From: Jim Peters (jim_at_uazu.net)
Date: 2002-03-13 00:13:13
Sar Saloth wrote:
> As an important note, I was not thinking of implementing a full XML parser
> with a complex nested format. It is possible to maintain XML syntax from
> an essentially "flat" structure. I don't know the real software term for
> flat, but I mean something that wouldn't have nested records (nodes?).

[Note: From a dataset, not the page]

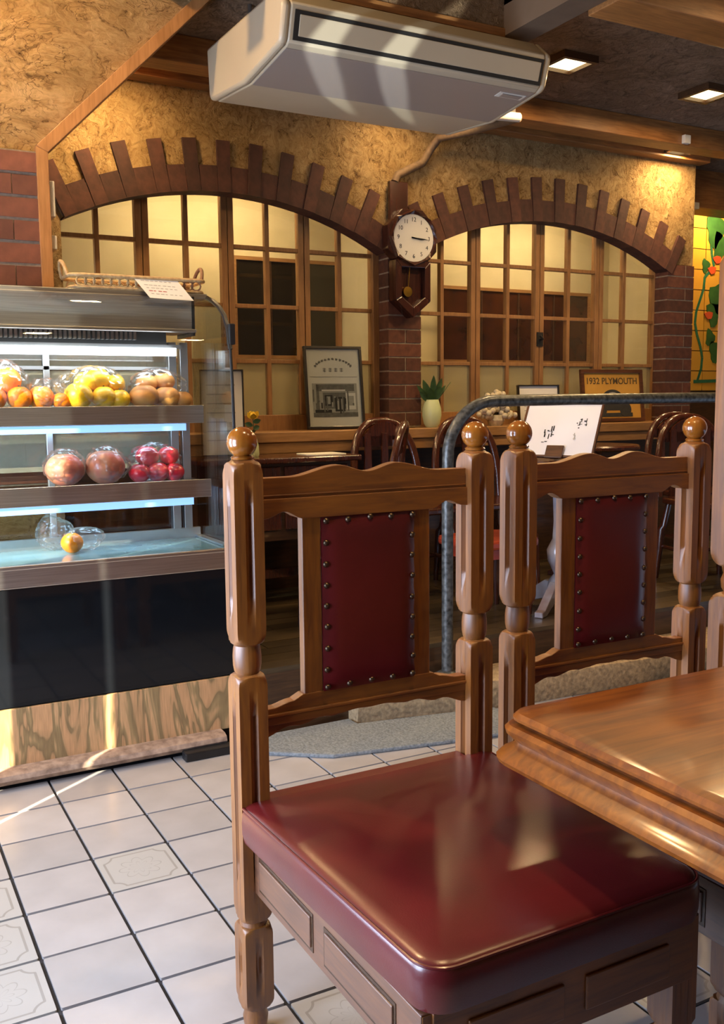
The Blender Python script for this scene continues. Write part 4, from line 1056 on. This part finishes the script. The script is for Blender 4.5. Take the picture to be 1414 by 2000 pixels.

I know what you mean. But it is better not to call it XML, then,
because XML has loads of requirements that you aren't going to be
keeping to. For example, if the character encoding was UTF-8, then
you can't just dump binary data into the file, because that is not
legal UTF-8. Officially, you'd need to encode it in base64 or
something. Really you're talking about a kind of improvised tagged
ASCII format.
> I vowed in the future to leave the low-level bit-twiddling to
> low-level people and let the programmers have simple human readable
> text commands.
I agree, I think that is a good idea.
> > >- Someone will have to write a class or library to read/write/seek
> > > around this kind of file.
>
> ?Standard? methods for working with XML do that. It is essentially
> traversing a tree.
Only if you are willing to drag it all into memory, though, surely ?
I think there are ways to stream XML data without pulling it all into
memory at once, but still we would need a lot more code to handle a
true XML-encoded data stream than for a more simple binary format.

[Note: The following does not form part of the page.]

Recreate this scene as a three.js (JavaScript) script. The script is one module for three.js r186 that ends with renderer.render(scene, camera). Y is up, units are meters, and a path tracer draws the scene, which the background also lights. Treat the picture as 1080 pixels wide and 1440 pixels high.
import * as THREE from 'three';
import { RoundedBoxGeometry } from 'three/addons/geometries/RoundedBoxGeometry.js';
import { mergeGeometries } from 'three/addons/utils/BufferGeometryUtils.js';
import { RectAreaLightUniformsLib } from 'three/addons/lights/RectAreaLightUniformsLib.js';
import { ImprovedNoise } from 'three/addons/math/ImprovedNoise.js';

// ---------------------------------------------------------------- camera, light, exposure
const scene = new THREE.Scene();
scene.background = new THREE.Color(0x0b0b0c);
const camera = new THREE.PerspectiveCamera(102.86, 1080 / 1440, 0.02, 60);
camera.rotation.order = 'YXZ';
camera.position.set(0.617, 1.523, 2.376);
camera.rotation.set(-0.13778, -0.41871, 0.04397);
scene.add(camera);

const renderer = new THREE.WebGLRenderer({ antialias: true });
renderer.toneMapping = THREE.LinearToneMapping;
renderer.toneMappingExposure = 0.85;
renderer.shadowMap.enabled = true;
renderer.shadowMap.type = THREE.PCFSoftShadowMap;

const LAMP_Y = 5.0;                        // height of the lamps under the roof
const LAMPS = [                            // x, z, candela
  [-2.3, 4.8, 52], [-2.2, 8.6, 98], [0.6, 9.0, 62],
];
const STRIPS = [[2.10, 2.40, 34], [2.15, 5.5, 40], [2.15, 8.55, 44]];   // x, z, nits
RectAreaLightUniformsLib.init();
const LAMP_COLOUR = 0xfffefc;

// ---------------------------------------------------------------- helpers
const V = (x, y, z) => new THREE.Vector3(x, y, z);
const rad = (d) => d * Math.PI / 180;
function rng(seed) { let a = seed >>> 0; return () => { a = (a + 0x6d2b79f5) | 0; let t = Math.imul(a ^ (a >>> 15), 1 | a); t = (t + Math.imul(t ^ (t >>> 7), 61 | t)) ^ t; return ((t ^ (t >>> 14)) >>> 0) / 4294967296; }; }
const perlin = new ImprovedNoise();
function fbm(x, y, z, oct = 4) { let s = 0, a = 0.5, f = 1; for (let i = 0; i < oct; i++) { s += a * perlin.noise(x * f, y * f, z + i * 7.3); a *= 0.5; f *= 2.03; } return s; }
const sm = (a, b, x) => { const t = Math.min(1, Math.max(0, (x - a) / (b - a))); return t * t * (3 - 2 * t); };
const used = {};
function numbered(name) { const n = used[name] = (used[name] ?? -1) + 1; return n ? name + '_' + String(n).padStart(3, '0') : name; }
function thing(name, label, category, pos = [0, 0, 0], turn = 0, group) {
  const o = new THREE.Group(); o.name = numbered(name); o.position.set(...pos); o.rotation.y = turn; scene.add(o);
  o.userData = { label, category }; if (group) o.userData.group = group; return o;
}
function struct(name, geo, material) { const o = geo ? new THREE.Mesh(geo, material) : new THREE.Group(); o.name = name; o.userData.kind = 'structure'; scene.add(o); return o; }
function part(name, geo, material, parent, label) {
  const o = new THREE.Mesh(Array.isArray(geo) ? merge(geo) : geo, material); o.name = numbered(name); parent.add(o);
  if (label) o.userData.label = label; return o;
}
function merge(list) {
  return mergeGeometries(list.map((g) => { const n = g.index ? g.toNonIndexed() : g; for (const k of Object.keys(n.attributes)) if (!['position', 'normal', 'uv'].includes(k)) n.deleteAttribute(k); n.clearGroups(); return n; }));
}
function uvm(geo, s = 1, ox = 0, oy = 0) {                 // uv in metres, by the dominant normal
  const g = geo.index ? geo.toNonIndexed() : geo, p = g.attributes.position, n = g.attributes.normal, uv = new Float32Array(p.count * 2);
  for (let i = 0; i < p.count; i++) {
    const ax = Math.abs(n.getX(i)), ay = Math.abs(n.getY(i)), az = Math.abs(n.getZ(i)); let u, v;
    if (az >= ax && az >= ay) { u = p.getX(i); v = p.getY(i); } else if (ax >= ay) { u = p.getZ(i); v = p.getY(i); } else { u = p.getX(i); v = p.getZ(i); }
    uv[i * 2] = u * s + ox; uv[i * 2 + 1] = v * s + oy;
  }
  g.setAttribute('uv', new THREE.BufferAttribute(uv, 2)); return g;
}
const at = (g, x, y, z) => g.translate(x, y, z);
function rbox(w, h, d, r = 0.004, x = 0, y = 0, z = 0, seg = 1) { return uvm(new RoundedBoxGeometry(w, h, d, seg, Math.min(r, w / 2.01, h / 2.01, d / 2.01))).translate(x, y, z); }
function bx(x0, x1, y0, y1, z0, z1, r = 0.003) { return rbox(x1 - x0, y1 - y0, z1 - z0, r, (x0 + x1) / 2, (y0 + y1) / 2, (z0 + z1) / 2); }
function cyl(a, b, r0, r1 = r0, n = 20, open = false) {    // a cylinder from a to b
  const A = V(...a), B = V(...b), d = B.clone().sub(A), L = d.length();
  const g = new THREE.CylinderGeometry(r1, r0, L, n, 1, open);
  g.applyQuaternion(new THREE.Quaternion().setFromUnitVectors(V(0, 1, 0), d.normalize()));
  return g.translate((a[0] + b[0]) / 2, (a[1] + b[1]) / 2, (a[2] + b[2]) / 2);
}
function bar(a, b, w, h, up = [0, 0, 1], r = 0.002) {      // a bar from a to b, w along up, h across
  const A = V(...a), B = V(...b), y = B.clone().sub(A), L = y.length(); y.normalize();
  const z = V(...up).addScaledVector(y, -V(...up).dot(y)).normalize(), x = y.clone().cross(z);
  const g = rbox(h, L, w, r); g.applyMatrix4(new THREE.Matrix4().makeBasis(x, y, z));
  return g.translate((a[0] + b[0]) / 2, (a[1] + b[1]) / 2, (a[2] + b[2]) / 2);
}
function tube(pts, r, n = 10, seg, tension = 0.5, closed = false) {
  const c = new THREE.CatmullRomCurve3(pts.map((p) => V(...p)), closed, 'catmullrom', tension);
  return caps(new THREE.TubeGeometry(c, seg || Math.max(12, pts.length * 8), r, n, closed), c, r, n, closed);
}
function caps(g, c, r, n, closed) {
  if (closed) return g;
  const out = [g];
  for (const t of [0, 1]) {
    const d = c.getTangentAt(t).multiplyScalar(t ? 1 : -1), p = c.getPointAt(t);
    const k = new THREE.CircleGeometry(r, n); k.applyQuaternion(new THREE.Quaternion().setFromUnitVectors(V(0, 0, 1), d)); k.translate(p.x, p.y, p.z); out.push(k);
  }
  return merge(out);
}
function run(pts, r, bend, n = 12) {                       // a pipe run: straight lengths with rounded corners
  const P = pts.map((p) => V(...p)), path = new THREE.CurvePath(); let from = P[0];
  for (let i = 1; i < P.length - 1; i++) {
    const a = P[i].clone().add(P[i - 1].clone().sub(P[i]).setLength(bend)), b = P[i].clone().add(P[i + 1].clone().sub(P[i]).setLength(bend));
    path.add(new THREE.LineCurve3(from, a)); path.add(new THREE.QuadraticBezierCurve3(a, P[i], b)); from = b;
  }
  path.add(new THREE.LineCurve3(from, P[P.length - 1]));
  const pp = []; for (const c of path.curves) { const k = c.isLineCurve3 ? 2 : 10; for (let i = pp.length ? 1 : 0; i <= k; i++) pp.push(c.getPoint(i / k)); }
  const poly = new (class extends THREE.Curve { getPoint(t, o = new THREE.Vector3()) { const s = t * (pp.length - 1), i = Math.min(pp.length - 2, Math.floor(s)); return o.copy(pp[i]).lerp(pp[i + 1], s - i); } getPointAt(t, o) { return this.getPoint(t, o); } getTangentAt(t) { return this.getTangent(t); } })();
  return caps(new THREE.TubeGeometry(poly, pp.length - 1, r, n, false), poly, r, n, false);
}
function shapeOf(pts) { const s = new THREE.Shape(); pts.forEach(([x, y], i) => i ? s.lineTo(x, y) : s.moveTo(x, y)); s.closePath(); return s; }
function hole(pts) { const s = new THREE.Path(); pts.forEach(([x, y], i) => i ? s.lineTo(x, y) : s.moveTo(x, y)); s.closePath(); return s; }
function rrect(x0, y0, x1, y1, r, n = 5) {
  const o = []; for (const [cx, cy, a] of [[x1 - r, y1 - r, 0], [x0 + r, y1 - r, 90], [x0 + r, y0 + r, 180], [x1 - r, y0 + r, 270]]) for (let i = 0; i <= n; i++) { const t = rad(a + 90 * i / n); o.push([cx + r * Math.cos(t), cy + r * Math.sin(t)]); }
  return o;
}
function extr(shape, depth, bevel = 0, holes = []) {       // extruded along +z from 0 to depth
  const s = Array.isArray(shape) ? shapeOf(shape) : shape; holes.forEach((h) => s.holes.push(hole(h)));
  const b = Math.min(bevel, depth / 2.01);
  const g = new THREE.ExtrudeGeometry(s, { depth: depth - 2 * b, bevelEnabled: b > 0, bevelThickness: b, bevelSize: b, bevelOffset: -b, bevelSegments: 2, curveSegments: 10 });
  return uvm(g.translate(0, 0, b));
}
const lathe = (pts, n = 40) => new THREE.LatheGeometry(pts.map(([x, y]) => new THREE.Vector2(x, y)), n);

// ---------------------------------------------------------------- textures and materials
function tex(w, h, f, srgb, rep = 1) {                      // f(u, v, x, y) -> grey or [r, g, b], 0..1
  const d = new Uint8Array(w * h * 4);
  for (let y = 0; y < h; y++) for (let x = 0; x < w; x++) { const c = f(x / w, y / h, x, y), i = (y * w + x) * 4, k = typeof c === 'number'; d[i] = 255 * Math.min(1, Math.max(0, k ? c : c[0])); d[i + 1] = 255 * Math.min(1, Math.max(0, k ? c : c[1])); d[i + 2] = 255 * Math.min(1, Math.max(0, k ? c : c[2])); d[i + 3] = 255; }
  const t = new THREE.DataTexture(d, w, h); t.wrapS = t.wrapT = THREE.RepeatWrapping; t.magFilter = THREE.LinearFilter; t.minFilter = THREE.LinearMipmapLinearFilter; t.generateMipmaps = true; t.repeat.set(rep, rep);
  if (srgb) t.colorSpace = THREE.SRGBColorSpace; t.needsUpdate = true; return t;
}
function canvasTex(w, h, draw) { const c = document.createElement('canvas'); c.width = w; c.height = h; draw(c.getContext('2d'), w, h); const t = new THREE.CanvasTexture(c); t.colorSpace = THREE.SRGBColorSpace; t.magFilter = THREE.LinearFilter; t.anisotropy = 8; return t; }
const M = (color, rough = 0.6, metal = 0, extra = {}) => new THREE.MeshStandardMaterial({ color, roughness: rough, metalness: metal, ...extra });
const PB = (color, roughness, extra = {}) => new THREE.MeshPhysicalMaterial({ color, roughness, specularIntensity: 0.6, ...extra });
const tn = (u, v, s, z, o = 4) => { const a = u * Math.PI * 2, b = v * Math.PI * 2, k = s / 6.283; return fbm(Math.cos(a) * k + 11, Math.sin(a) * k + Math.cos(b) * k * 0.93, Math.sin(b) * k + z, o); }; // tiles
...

If it was just the descriptive information stored in XML, rather than
the raw samples, then it wouldn't be such a problem to load it all
into memory. (e.g. if we have two files: a descriptive XML file + a
binary data file)
> One of the simplifications for this problem is that usually only one
> piece of hardware collects the high data rate information and the
> other pieces can collect the low rate information. In this case,
> resampling won't cause much error in the slow signals as long as the
> re synchronizing adds only the jitter equivalent to the fast sample
> rate and NOT the slow one.
Neither EDF nor the binary format that I suggested can handle this --
they both assume that the sampling rates are locked in a fixed ratio.

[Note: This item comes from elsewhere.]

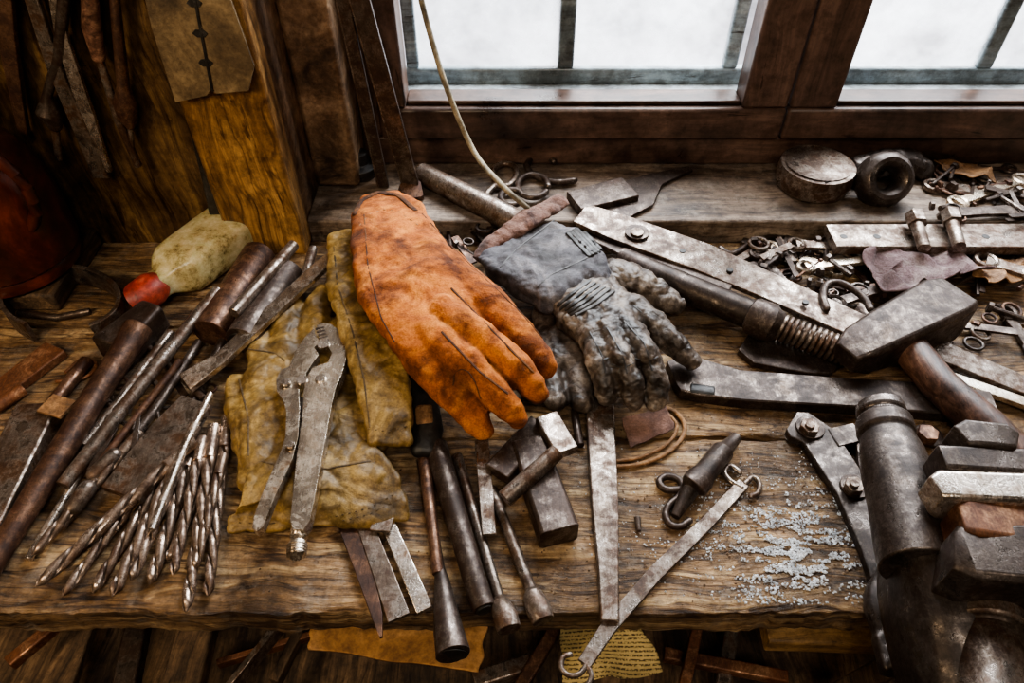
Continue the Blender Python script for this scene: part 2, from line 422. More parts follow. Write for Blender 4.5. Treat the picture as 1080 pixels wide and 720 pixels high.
T('ceiling').box((-1.6,-2.4,1.7),(1.9,1.1,1.8),WALLM).done(0)
w=T('wall_front')
w.box((-1.2,.7255,-.85),(-.262,1.0,1.7),WALLM)
w.box((-.262,YW+.02,-.85),(1.5,1.0,-.04),WALLM)
w.box((-.262,YW-.03,1.0),(1.5,1.0,1.7),WALLM).box((1.3,.80,-.04),(1.5,1.0,1.0),WALLM)
w.done(0)
T('wall_panel').box((-1.2,.708,-.034),(-.262,.725,1.0),PANEL).done(0.001)
T('trim_1').box((-.335,.675,.0),(-.245,.7075,1.0),POST).done(0.004)
T('trim_2').box((-.262,.7085,-.03),(-.2485,YW+.05,1.0),REVEAL).done(0.001)
T('trim_3').box((-.248,.775,.0285),(-.192,YW+.05,1.0),REVEAL).done(0.006)
# window
win=empty('window_1',(0,0,0))
T('frame_rail').box((-.1915,YW-.012,.0285),(1.3,YW+.05,.068),FRAME).done(0.003,parent=win)
T('frame_stile_left').box((-.1915,YW-.01,.0685),(-.165,YW+.05,1.0),FRAMEV).done(0.003,parent=win)
GL=glassm()
def sash(k,x0,x1,s0,s1,mx):
    T('sash_bottom_%d'%k).box((x0,YW-.022,.070),(x1,YW+.02,.112),FRAME).done(0.004,parent=win)
    T('sash_bead_%d'%k).box((x0+s0,YW-.012,.1125),(x1-s1,YW+.02,.118),FRAME).done(0.002,parent=win)
    T('sash_top_%d'%k).box((x0,YW-.022,.93),(x1,YW+.02,.98),FRAME).done(0.004,parent=win)
    T('sash_stile_a%d'%k).box((x0,YW-.021,.1125),(x0+s0,YW+.02,.93),FRAMEV).done(0.004,parent=win)
    T('sash_stile_b%d'%k).box((x1-s1,YW-.021,.1125),(x1,YW+.02,.93),FRAMEV).done(0.004,parent=win)
    y0,y1=YW+.045,YW+.06
    T('casement_rail_%d'%k).box((x0+.01,y0,.09),(x1-.01,y1,.132),BLUEG).done(0.003,parent=win)
    T('casement_ledge_%d'%k).box((x0+.01,YW+.021,.09),(x1-.01,y0,.112),PALEB).done(0.002,parent=win)
    T('casement_stile_a%d'%k).box((x0+s0-.004,y0,.132),(x0+s0+.012,y1,.95),BLUEG).done(0.003,parent=win)
    T('casement_stile_b%d'%k).box((x1-s1-.014,y0,.132),(x1-s1+.004,y1,.95),BLUEG).done(0.003,parent=win)
    T('muntin_%d'%k).box((mx-.010,y0,.132),(mx+.010,y1,.95),BLUEG).done(0.003,parent=win)
    T('muntin_cross_%d'%k).box((x0+s0,y0+.002,.50),(x1-s1,y1-.002,.52),BLUEG).done(0.003,parent=win)
    T('pane_%d'%k).box((x0+s0,y0+.006,.12),(x1-s1,y0+.009,.95),GL).done(0,parent=win)
sash(1,-.164,.338,.034,.056,.068)
sash(2,.3405,1.2,.058,.05,.60)
T('ground').box((-6,1.01,-.5),(8,12,-.45),snow()).done(0)
# ---------------- wall hung tools (left) ----------------
YP=.69
def WL(pts,mat,name,flat=None,cap='flat',t=None):
    nd=[]
    for q in pts:
        Y=q[3] if len(q)>3 else YP
        p=PW(q[0],q[1],Y);tt=p.y/(cT+(360-q[1])/F*sT)
        r=q[2]/2*tt/F
        nd.append((p,r,flat if flat else r))
    return (t or T(name)).loft(nd,mat,'rect' if flat else 'round',n=16,cap=cap,up=Vector((0,-1,0)))
WL([(22,-40,14),(58,70,15),(108,186,17)],STEEL,'hanging_file',0.004).done()
WL([(48,-60,10),(66,40,13),(92,120,15),(112,180,12)],STEELB,'hanging_chisel',0.003).done()
t=WL([(94,-60,14),(94,-20,16),(97,30,20),(104,60,14)],HANDLE,'hanging_screwdriver',cap='round')
WL([(103,55,8),(124,125,9),(146,175,8)],STEEL,'',cap='flat',t=t);t.done()
t=WL([(70,-30,14),(62,60,12),(50,100,10),(52,118,26),(58,132,14)],STEELD,'hanging_hand_drill',cap='round')
WL([(58,132,8),(62,168,7)],STEEL,'',t=t);t.done()
WL([(178,20,10),(200,110,12),(222,190,16),(236,246,20)],BLACK,'hanging_strap',0.003).done()
WL([(0,-40,20),(8,40,18),(20,110,12),(26,140,10)],BROWNM,'hanging_wrench',0.004).done()
t=WL([(118,-30,10),(126,50,12),(130,90,13),(132,110,24),(135,124,20),(137,132,10)],BROWNM,'hanging_gimlet',cap='round')
WL([(137,132,6),(140,160,4)],STEEL,'',t=t);t.done()
t=T('notched_plate')
pp=[(148,-20),(160,30),(185,108),(218,101),(222,95),(228,99),(262,96),(268,70),(236,-20)]
t.prism([PW(u,v,.66) for u,v in pp],0.003,STAINED,Vector((0,1,0)))
for u,v in ((205,3),(211,35),(217,66)):
    p=PW(u,v,.66);t.loft([(p+Vector((0,.002,0)),.007,.004),(p-Vector((0,.001,0)),.007,.004)],BLACK,n=6)  # black discs paint the dark of the holes on a solid plate
t.loft([(PW(200,-30,.6595),.0012,.001),(PW(224,96,.6595),.0012,.001)],BLACK,'rect')
t.done()
# ---------------- red oil can ----------------
c=P(34,296,0);c.y=.632;c.x-=.004
T('wood_block').box((c.x-.07,c.y-.055,.0005),(c.x+.06,c.y+.065,.024),DARKW).done(.003)
c.z=.0245
t=T('oil_can')
prof=[(.056,0),(.067,.004),(.069,.014),(.067,.018),(.071,.022),(.072,.08),(.068,.115),(.054,.145),(.032,.162),(.020,.170),(.017,.195),(.014,.215)]
t.loft([(c+Vector((0,0,z)),r,r) for r,z in prof],REDCAN,n=36)
t.loft([(c+Vector((.02+.06*math.sin(a),-.03,.115+.06*math.cos(a))),.006,.006) for a in [math.radians(k) for k in range(-20,170,15)]],REDCAN,n=10,cap='round')
t.done(0)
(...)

Even if the jitter was okay, the drift would make problems, because at
some point you'd have either one sample too many, or one sample too
few to fill in the data chunk, if I understand what you are saying
right.
I think there has to be synchronisation between the sampling rates, or
else we have to think of a completely different approach, and much
more complex analysis and storage. (Actually, you say exactly this
later on, so I think we are agreeing)
> 2. If a sample is bad, either the suggested method or how about this
> suggestion? choose a number outside of the maximum or minimum
> binary level to signify a bad sample. Of course that means that with
> a 16 bit converter you would have to not use 1 or two of the 56636
> codes. I was thinking of leaving two unused codes, one for a bad
> sample and one for lead-off. Or would Lead-off be better handled by
> the annotation stream?
This causes problems if we're converting from existing stored data
that uses the full 16-bit range. Did you see my suggestion that we
store a separate error channel of 1 bit per sample to keep error
flags ? This wouldn't be per-channel, though.
For floating point data, it is possible to store NaN (not-a-number) as
a value, which would do what you suggest.
> Is anything else reasonable? Does loss of synch mean that the
> serial port couldn't keep up? I have been put under the impression
> that modern PCs should be able to handle 115Kbaud. if the loss is a
> very rare event, then the data could reasonable be considered
> corrupt. If the loss of the data is frequent, don't we have a
> reliability problem?
I suppose, as you say, we could take any sync loss as a complete break
in the signal, and do something like DDF, and start a new segment of
the file, or even start a new file altogether. That would save us
storing error information. It is an option.
I think the important thing, though, is that we do *something* that
will alert the user -- whether that is breaking the file at that
point, or flagging an error in an error channel. The worst thing
would be to just insert zeros and hide the error.